Rob Sawyer
Everton FC left Anfield in 1892, never to return. Right? Well, not quite.
The schism in the Everton committee that led the Toffees to up sticks to Goodison Park on the site of Mere Green Field, leaving John Houlding to form a new club, Liverpool FC, to play at the vacated ground is well documented. However, by the time Houlding passed away in 1902, much of the antagonism had abated, and Everton players were among the pall bearers at his funeral.
Further evidence of the thawing of relations between the once bitter rivals came in the summer of 1909. The Blues had commissioned Archibald Leitch to design and oversee the construction of the Goodison Road stand – the start of an enduring relationship with the Glaswegian which shaped ‘Toffeeopolis.’

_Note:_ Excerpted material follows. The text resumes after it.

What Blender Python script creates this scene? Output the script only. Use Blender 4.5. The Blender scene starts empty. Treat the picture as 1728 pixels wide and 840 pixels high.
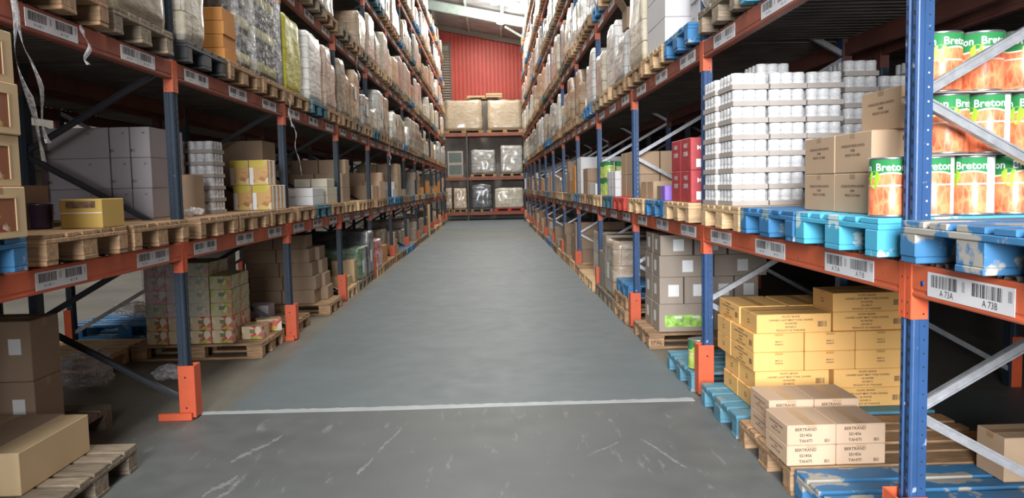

With it being clear that work on this gargantuan double-decker edifice would hinder pre-season activity, a telegram was sent by Will Cuff, Everton’s secretary, to Liverpool’s chairman, John McKenna, sounding out the Reds’ amenability to the Blues vs Stripes pre-season trial match (the expected first team versus reserves team) on 26 August. To his huge credit, McKenna replied without hesitation in the affirmative.
The match, played against the backdrop of a potential national players’ strike, took place at 5:45pm on Thursday 26 August. 10,000 turned up to watch the match, a unique experience for many Blues to call Anfield ‘home’, albeit for just 90 minutes.
The line-ups were:
Blues: Scott, R. Balmer, Maconnachie (captain), Adamson, Taylor, Clifford, Buck, White, Freeman, Young, Turner.
Stripes: Berry, Stevenson, Meunier, Rafferty, Borthwick, Weller, Michaels, Lacey, Gourley, Anderson, Mountford.

Played in what the Daily Post described as ‘charming weather’ the Blues came through 2-1 winners. Gourlay had given the Stripes a first half lead, but Wattie White equalised with a curling shot just before the change of ends. The Scot added a second to secure victory for the first string. The Liverpool Courier reported wrote:
The outcome of the game, although is represented the League team as winning by two goals to one, left the spectators with the conviction that Everton have a reliable and clever lot of men in their reserves team.
When the league season got underway on 1 September (a midweek match), Wattie White was on target once more in a 1-1 draw with Sheffield Wednesday, watched by 15,000. The new stand – which ‘Bee’ Edwards would dub the Mauretania (after the famous liner) was not complete, but would become a defining symbol of Goodison Park until its demolition in 1969-1970.